Elle n’a pas voulu être impliquée dans votre réflexion…

Effectivement. Sa chorégraphie est comme une méditation, avec une bribe d’inspiration baroque, puis une allusion aux nœuds complexes de l’intrigue, quelque chose de très populaire aussi dans les bourrées, que devait scander à l’époque  la trompette marine, et qu’elle a su aborder avec humour.

Il y avait tellement de choses à décider, des choses vraiment complexes et toute une partie de recréation. Quand, par exemple, le manuscrit annonce une « aria con violini » et que la partie des violons fait défaut, cela donne le trac, mais il faut l’écrire. C’est un work in progress, tant sur le plan musical que dramaturgique. Au fil du travail, on comprend que pour quitter tel univers, il faudrait une ritournelle alors que telle autre scène, par contre, peut s’interrompre brusquement. Il n’était pas toujours évident, aussi longtemps que nous n’avions pas les décors, de savoir comment les parties pouvaient s’enchaîner au mieux, quand une respiration est nécessaire…

Par rapport à d’autres opéras, même « baroques », pour lesquels nous disposons de partitions complètes et précises, vous avez une responsabilité accrue, y compris vis-à-vis des chanteurs…

Nous avions une équipe très impliquée et souvent rompue à ce répertoire. Les chanteurs apportent beaucoup et sont tout à fait conscients que c’est une création. Il n’y a qu’un enregistrement, déjà ancien, de René Jacobs, c’est tout. Le fait qu’ils aient aussi fréquenté d’autres répertoires enrichit considérablement l’interprétation. Quelqu’un comme Emma de Negri, qui a chanté Lully, Charpentier, Rameau, peut injecter quelque chose de très intéressant chez Cavalli.

Cavalli ne sollicite-t-il pas davantage l’imagination du chanteur ?
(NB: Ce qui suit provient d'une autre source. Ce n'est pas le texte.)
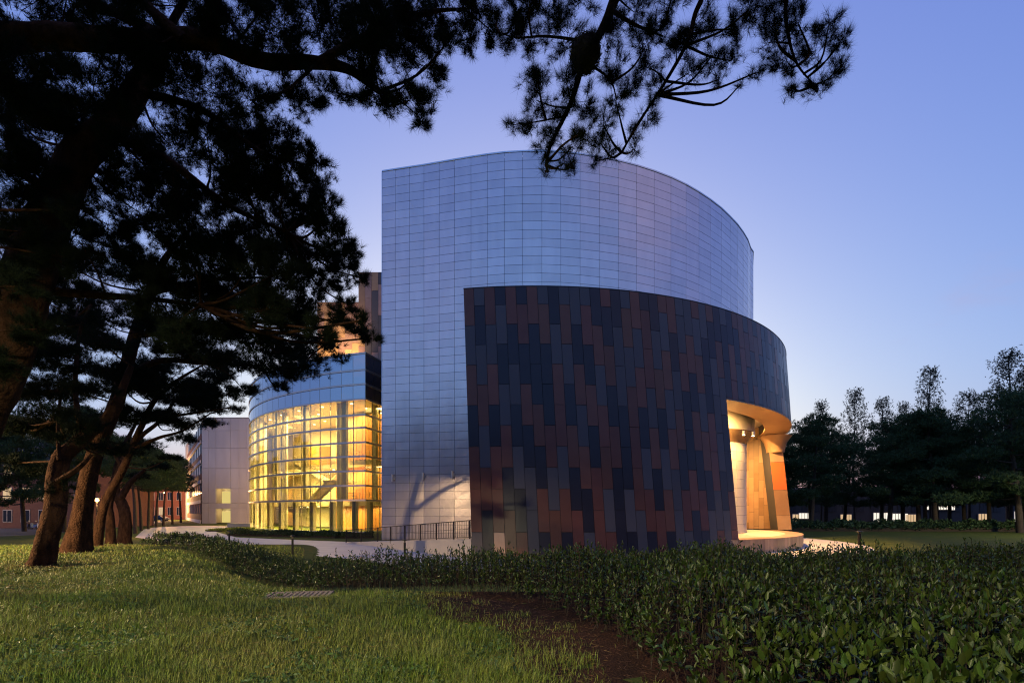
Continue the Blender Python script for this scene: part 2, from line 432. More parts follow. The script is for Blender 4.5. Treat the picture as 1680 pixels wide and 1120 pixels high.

Avec une chanteuse comme elle, qui a un univers théâtral très fort, très puissant, on prend le temps de trouver la signification véritable de chaque air et pour saisir le positionnement, l’évolution du personnage tout au long de l’opéra. C’est avant tout un échange : ce sont les chanteurs qui ont la vision du personnage qu’ils ont traversé, ce n’est pas rien cette traversée, j’entends ce qu’ils proposent, parce qu’ils ont cette science inconsciente du rôle, nourrie de ce qu’ils ont vécu.